# [Task details]
Search the material for the word "scene" and report each line where it turns up.

# [Available data]
----

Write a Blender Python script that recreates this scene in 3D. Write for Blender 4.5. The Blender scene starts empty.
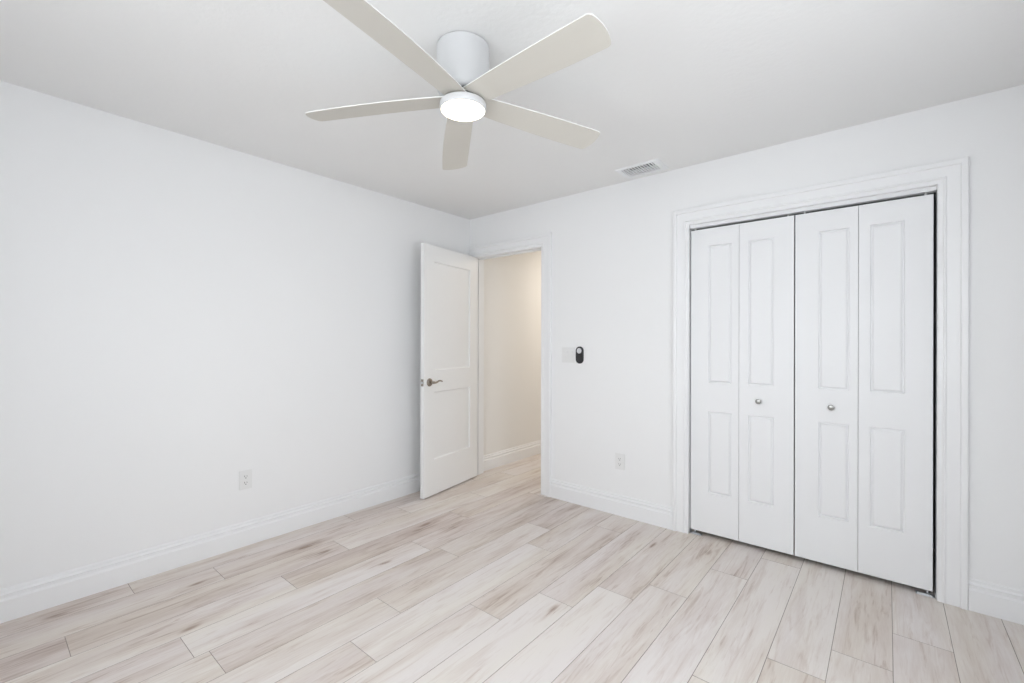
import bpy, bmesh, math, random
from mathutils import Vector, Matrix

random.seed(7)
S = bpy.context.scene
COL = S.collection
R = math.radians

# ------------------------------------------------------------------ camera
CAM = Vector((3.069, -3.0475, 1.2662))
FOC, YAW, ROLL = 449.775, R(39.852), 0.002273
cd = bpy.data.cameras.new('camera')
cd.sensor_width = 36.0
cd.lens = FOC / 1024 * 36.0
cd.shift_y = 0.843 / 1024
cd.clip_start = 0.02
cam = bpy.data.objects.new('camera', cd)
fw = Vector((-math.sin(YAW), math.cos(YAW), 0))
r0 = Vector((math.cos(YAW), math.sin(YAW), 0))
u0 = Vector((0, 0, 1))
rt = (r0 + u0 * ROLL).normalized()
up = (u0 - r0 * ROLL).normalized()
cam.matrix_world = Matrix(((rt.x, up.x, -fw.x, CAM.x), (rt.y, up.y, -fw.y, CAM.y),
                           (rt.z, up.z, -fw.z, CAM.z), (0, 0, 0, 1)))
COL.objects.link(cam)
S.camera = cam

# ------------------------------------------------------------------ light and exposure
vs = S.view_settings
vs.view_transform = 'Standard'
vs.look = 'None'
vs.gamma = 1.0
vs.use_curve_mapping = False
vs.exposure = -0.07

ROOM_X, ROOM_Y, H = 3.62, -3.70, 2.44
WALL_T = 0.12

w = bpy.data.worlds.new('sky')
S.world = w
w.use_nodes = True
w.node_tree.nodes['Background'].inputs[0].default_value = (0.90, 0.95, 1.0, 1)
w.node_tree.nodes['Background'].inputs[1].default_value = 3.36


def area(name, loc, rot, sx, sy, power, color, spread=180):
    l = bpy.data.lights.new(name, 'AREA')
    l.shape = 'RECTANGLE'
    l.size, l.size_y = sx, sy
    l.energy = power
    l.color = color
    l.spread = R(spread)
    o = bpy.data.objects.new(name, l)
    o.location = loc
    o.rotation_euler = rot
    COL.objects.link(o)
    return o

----

# [Correct answer]
Write a Blender Python script that recreates this scene in 3D. Write for Blender 4.5. The Blender scene starts empty.
S = bpy.context.scene